***** Collected data *****

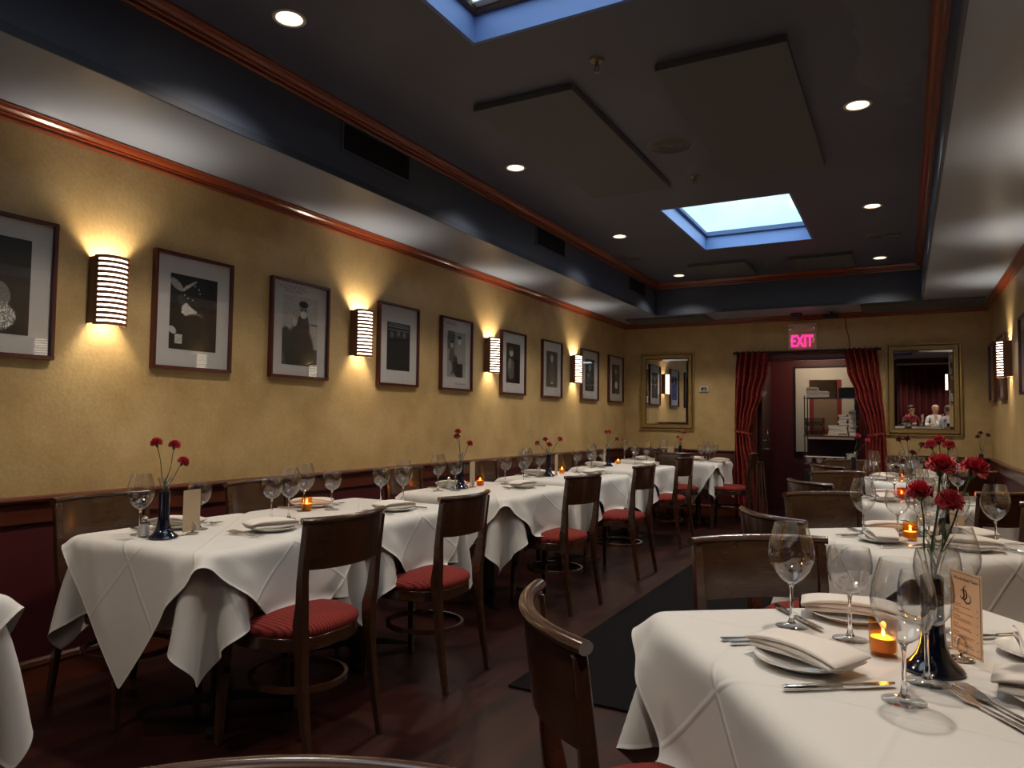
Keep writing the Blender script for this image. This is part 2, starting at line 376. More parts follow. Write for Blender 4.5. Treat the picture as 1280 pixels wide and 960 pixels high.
for i in range(5):
    y0, y1 = ys[i], ys[i+1]
    cols = [(CX0, SK[1][0]), (SK[1][1], CX1)] if i == 1 else [(CX0, SK[0][0]), (SK[0][1], CX1)] if i == 3 else [(CX0, -1.2), (-1.2, CX1)]
    for x0, x1 in cols:
        b.box(x0, x1, y0, y1, ZC+.12, ZC+.165)
        hs = sorted([(x, y) for x, y, w in DL if x0 < x < x1 and y0 < y < y1], key=lambda q: q[1]); yc = y0
        flat = lambda xa, xb, ya, yb: b.add([(xa, ya, ZC), (xb, ya, ZC), (xb, yb, ZC), (xa, yb, ZC)], [(0, 1, 2, 3)])
        for hx_, hy_ in hs:                                 # ceiling board with a round hole for each can light
            flat(x0, x1, yc, hy_-e); flat(x0, hx_-e, hy_-e, hy_+e); flat(hx_+e, x1, hy_-e, hy_+e); yc = hy_+e
            n = 32; vs = []
            for k in range(n):
                a = 2*PI*k/n; c_, s_ = math.cos(a), math.sin(a); m_ = e/max(abs(c_), abs(s_)); vs += [(hx_+.0595*c_, hy_+.0595*s_, ZC), (hx_+m_*c_, hy_+m_*s_, ZC)]
            b.add(vs, [(2*k, 2*k+1, (2*k+3) % (2*n), (2*k+2) % (2*n)) for k in range(n)])
        flat(x0, x1, yc, y1)
ceil = struct('ceiling', b, M['ceiling'])
for k, s in enumerate(SK):
    x0, x1, y0, y1 = s; b = MB(); t = .02; H = ZC+.18
    b.box(x0, x0+t, y0, y1, ZC+.001, H); b.box(x1-t, x1, y0, y1, ZC+.001, H); b.box(x0+t, x1-t, y0, y0+t, ZC+.001, H); b.box(x0+t, x1-t, y1-t, y1, ZC+.001, H)
    w = struct('window_%d' % (k+1), b, M['shaft'], label='blue lined skylight shaft in the ceiling')
    g = MB(); g.box(x0+t, x1-t, y0+t, y1-t, H-.02, H-.012); struct('pane', g, M['skyglass'], w)
    f = MB(); fw = .03
    f.box(x0+t, x0+t+fw, y0+t, y1-t, H-.05, H-.02); f.box(x1-t-fw, x1-t, y0+t, y1-t, H-.05, H-.02)
    f.box(x0+t+fw, x1-t-fw, y0+t, y0+t+fw, H-.05, H-.02); f.box(x0+t+fw, x1-t-fw, y1-t-fw, y1-t, H-.05, H-.02)
    if k == 0: struct('window_frame', f, M['shaft'], w)
    else:
        struct('window_frame', f, mat('worn_window_wood', (.16, .10, .06), .6), w)
        q = MB(); yy = y0+.05
        while yy < y1-.05:                                     # slatted light-grey shade drawn below the glass
            q.box(x0+t+fw, x1-t-fw, yy, yy+.075, H-.034, H-.028); yy += .1
        struct('shade_slats', q, mat('pale_shade', (.75, .74, .68), .6), w)
    lt = bpy.data.lights.new('skylight_daylight', 'AREA'); lt.shape = 'RECTANGLE'; lt.size = x1-x0-.1; lt.size_y = y1-y0-.1
    lt.energy = 7; lt.color = (.66, .84, 1.0)
    lo = bpy.data.objects.new('skylight_daylight', lt); COL.objects.link(lo); lo.location = ((x0+x1)/2, (y0+y1)/2, H-.055)
# crown mouldings
CP = [(0, 0), (.010, 0), (.014, .006), (.014, .012), (.006, .014), (.006, .018), (.020, .020), (.024, .026), (.022, .030), (.034, .033), (.046, .042), (.054, .054), (.060, .056), (.060, .064), (0, .064)]
def crown_run(p0, p1, inward, z, prof=CP, sc=1.):
    d = (Vector(p1) - Vector(p0)); L = d.length; d.normalize(); n = Vector((*inward, 0))
    vs = []; k = len(prof)
    for P in (Vector((*p0, z)), Vector((*p1, z))):
        for a, h in prof: vs.append(P + n*a*sc + Vector((0,0,h*sc)))
    return vs, [tuple(range(k)), tuple(range(k, 2*k))] + [(i, (i+1) % k, (i+1) % k + k, i+k) for i in range(k)]
zc = ZS - .0645
struct('trim_1', MB().add(*crown_run((XL, YF), (XL, YB), (1, 0), zc)), M['mahog'])
struct('trim_2', MB().add(*crown_run((XR, 1.2), (XR, YB), (-1, 0), zc)), M['mahog'])
struct('trim_3', MB().add(*crown_run((XL, YB), (XR, YB), (0, -1), zc)), M['mahog'])
zt = ZC - .0705
b = MB()
for a, c, n in (((CX0+.012, CY0), (CX0+.012, CY1), (1,0)), ((CX1-.012, CY0), (CX1-.012, CY1), (-1,0)), ((CX0, CY1-.012), (CX1, CY1-.012), (0,-1)), ((CX0, CY0+.012), (CX1, CY0+.012), (0,1))):
    b.add(*crown_run(a, c, n, zt, sc=1.1))
struct('trim_4', b, M['mahog'])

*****

# The exercise
Omit the pictures, and quote the material above exactly as given.

# Answer below
Keep writing the Blender script for this image. This is part 2, starting at line 376. More parts follow. Write for Blender 4.5. Treat the picture as 1280 pixels wide and 960 pixels high.
for i in range(5):
    y0, y1 = ys[i], ys[i+1]
    cols = [(CX0, SK[1][0]), (SK[1][1], CX1)] if i == 1 else [(CX0, SK[0][0]), (SK[0][1], CX1)] if i == 3 else [(CX0, -1.2), (-1.2, CX1)]
    for x0, x1 in cols:
        b.box(x0, x1, y0, y1, ZC+.12, ZC+.165)
        hs = sorted([(x, y) for x, y, w in DL if x0 < x < x1 and y0 < y < y1], key=lambda q: q[1]); yc = y0
        flat = lambda xa, xb, ya, yb: b.add([(xa, ya, ZC), (xb, ya, ZC), (xb, yb, ZC), (xa, yb, ZC)], [(0, 1, 2, 3)])
        for hx_, hy_ in hs:                                 # ceiling board with a round hole for each can light
            flat(x0, x1, yc, hy_-e); flat(x0, hx_-e, hy_-e, hy_+e); flat(hx_+e, x1, hy_-e, hy_+e); yc = hy_+e
            n = 32; vs = []
            for k in range(n):
                a = 2*PI*k/n; c_, s_ = math.cos(a), math.sin(a); m_ = e/max(abs(c_), abs(s_)); vs += [(hx_+.0595*c_, hy_+.0595*s_, ZC), (hx_+m_*c_, hy_+m_*s_, ZC)]
            b.add(vs, [(2*k, 2*k+1, (2*k+3) % (2*n), (2*k+2) % (2*n)) for k in range(n)])
        flat(x0, x1, yc, y1)
ceil = struct('ceiling', b, M['ceiling'])
for k, s in enumerate(SK):
    x0, x1, y0, y1 = s; b = MB(); t = .02; H = ZC+.18
    b.box(x0, x0+t, y0, y1, ZC+.001, H); b.box(x1-t, x1, y0, y1, ZC+.001, H); b.box(x0+t, x1-t, y0, y0+t, ZC+.001, H); b.box(x0+t, x1-t, y1-t, y1, ZC+.001, H)
    w = struct('window_%d' % (k+1), b, M['shaft'], label='blue lined skylight shaft in the ceiling')
    g = MB(); g.box(x0+t, x1-t, y0+t, y1-t, H-.02, H-.012); struct('pane', g, M['skyglass'], w)
    f = MB(); fw = .03
    f.box(x0+t, x0+t+fw, y0+t, y1-t, H-.05, H-.02); f.box(x1-t-fw, x1-t, y0+t, y1-t, H-.05, H-.02)
    f.box(x0+t+fw, x1-t-fw, y0+t, y0+t+fw, H-.05, H-.02); f.box(x0+t+fw, x1-t-fw, y1-t-fw, y1-t, H-.05, H-.02)
    if k == 0: struct('window_frame', f, M['shaft'], w)
    else:
        struct('window_frame', f, mat('worn_window_wood', (.16, .10, .06), .6), w)
        q = MB(); yy = y0+.05
        while yy < y1-.05:                                     # slatted light-grey shade drawn below the glass
            q.box(x0+t+fw, x1-t-fw, yy, yy+.075, H-.034, H-.028); yy += .1
        struct('shade_slats', q, mat('pale_shade', (.75, .74, .68), .6), w)
    lt = bpy.data.lights.new('skylight_daylight', 'AREA'); lt.shape = 'RECTANGLE'; lt.size = x1-x0-.1; lt.size_y = y1-y0-.1
    lt.energy = 7; lt.color = (.66, .84, 1.0)
    lo = bpy.data.objects.new('skylight_daylight', lt); COL.objects.link(lo); lo.location = ((x0+x1)/2, (y0+y1)/2, H-.055)
# crown mouldings
CP = [(0, 0), (.010, 0), (.014, .006), (.014, .012), (.006, .014), (.006, .018), (.020, .020), (.024, .026), (.022, .030), (.034, .033), (.046, .042), (.054, .054), (.060, .056), (.060, .064), (0, .064)]
def crown_run(p0, p1, inward, z, prof=CP, sc=1.):
    d = (Vector(p1) - Vector(p0)); L = d.length; d.normalize(); n = Vector((*inward, 0))
    vs = []; k = len(prof)
    for P in (Vector((*p0, z)), Vector((*p1, z))):
        for a, h in prof: vs.append(P + n*a*sc + Vector((0,0,h*sc)))
    return vs, [tuple(range(k)), tuple(range(k, 2*k))] + [(i, (i+1) % k, (i+1) % k + k, i+k) for i in range(k)]
zc = ZS - .0645
struct('trim_1', MB().add(*crown_run((XL, YF), (XL, YB), (1, 0), zc)), M['mahog'])
struct('trim_2', MB().add(*crown_run((XR, 1.2), (XR, YB), (-1, 0), zc)), M['mahog'])
struct('trim_3', MB().add(*crown_run((XL, YB), (XR, YB), (0, -1), zc)), M['mahog'])
zt = ZC - .0705
b = MB()
for a, c, n in (((CX0+.012, CY0), (CX0+.012, CY1), (1,0)), ((CX1-.012, CY0), (CX1-.012, CY1), (-1,0)), ((CX0, CY1-.012), (CX1, CY1-.012), (0,-1)), ((CX0, CY0+.012), (CX1, CY0+.012), (0,1))):
    b.add(*crown_run(a, c, n, zt, sc=1.1))
struct('trim_4', b, M['mahog'])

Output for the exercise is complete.